98% of the review comments I receive hark back to some handwavy explanation about maintainability. But never in any way that could actually cause a bug.

when I run teams my rules with PRs are if it's not a bug, and it's not against the code review guidelines leave it. It's usually not worth the back and forth unless there is a clear mentor/mentee relationship.


It doesn’t have to be like this. Even when I was CTO, I’d submit my code in a PR and my team would pull me up on mistakes and inconsistencies. It was really annoying! And also great.

PRs are a great way for the whole team to learn about how the organisation cuts code, and can reduce the number of errors, but of course with poor leadership they can be used for evil.


There's BS and cool on both sides of PRs.

- MYOB fail, as mentioned, sigh.

- Closing issues before they're resolved. Proper etiquette is to let the filer close it after it's fixed and working.

- People demanding features or making vague trouble reports.

- Submitting a properly-tested PR that fixes an issue without need for a fix-it issue.

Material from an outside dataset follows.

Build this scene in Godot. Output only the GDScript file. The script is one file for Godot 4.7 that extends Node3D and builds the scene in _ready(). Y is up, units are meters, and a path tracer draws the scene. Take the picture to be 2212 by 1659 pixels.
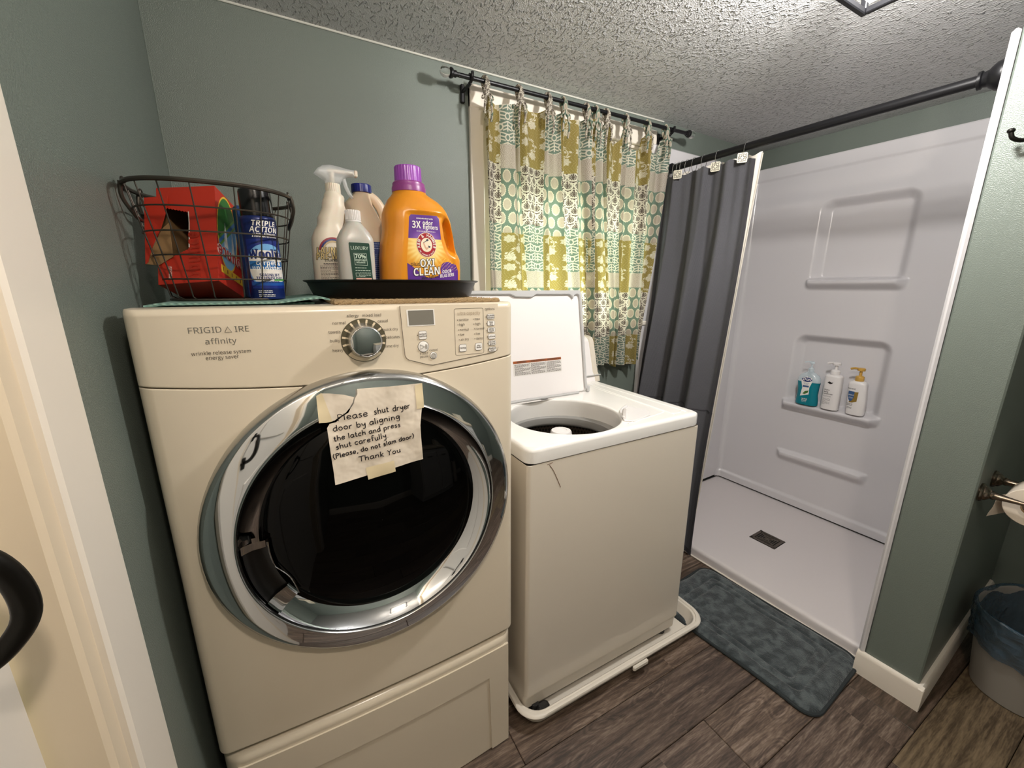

- Committers open to some globally-beneficial change only to change their mind after it's already done.

- People refactoring your commit with something better.

- Rust and a lot of small languages have tiny, good communities of generally humble badasses.

- People changing whitespaces or switching to British grammar. SMH.

I look at it this way: you gotta take the shit with sugar. Not trying to contribute upstream is consuming without producing... I'm against this because it helps no one and it's uncool.


Sometimes I've had a pr merged. Sometimes I've had stubborn maintainers that think that their project should not follow common domain standards for /shrug reasons.

And then many other times I honestly don't have the knowledge to be able to contribute into large third party systems and it seems very rare to get an issue resolved without submitting a pr.

And lastly sometimes it's hard to judge if unexpected behavior is really a 'bug'. Similar to the last point, it can honestly be hard to tell the difference sometimes.


How? I don’t see a single issue in the post that a PR would avoid. All the problems listed happen before you’re ready to push or present to others.

But "simple PRs" with poor implementations compound over time and make for outsized tech debt in the future. I agree that addressing specific major issues within the PR (e.g. comments) is not a good approach. If there are "enough" (for some relatively subjective definition of that) "teachable" things, it's likely an in-person (or at least chat thread) conversation is warranted. Under normal circumstances (and I'd hope a junior engineer isn't making a PR to patch something for an emergency/incident resolution), a PR should be fine to hold up, as the release timeline should account for the fact that junior engineers will have longer PR cycles.

The thing is:

1. Some people balk at you making lots of small PRs, because it feels like noise to them. 2. Some people/organizations make you do a lot of work on a separate branch and then want you to PR just once for the final feature you're implementing.


Yeah and I'm saying that's not a bad thing or even a rare occurrence. Sometimes PRs can be de-prioritized or forgotten for reasons that are outside of anyone's control, developers are human beings so that just happens. I've seen it in lots of open source projects.

I don’t think this is at all true... I mean the PR changes 350-odd files and adds some crazy JIT engine. It’s hardly low hanging fruit... I don’t know enough about how this is implemented to say it will make future features harder, they even state in the PR maintenance is very important to the design here so I’ll assume it won’t be a weight around their necks.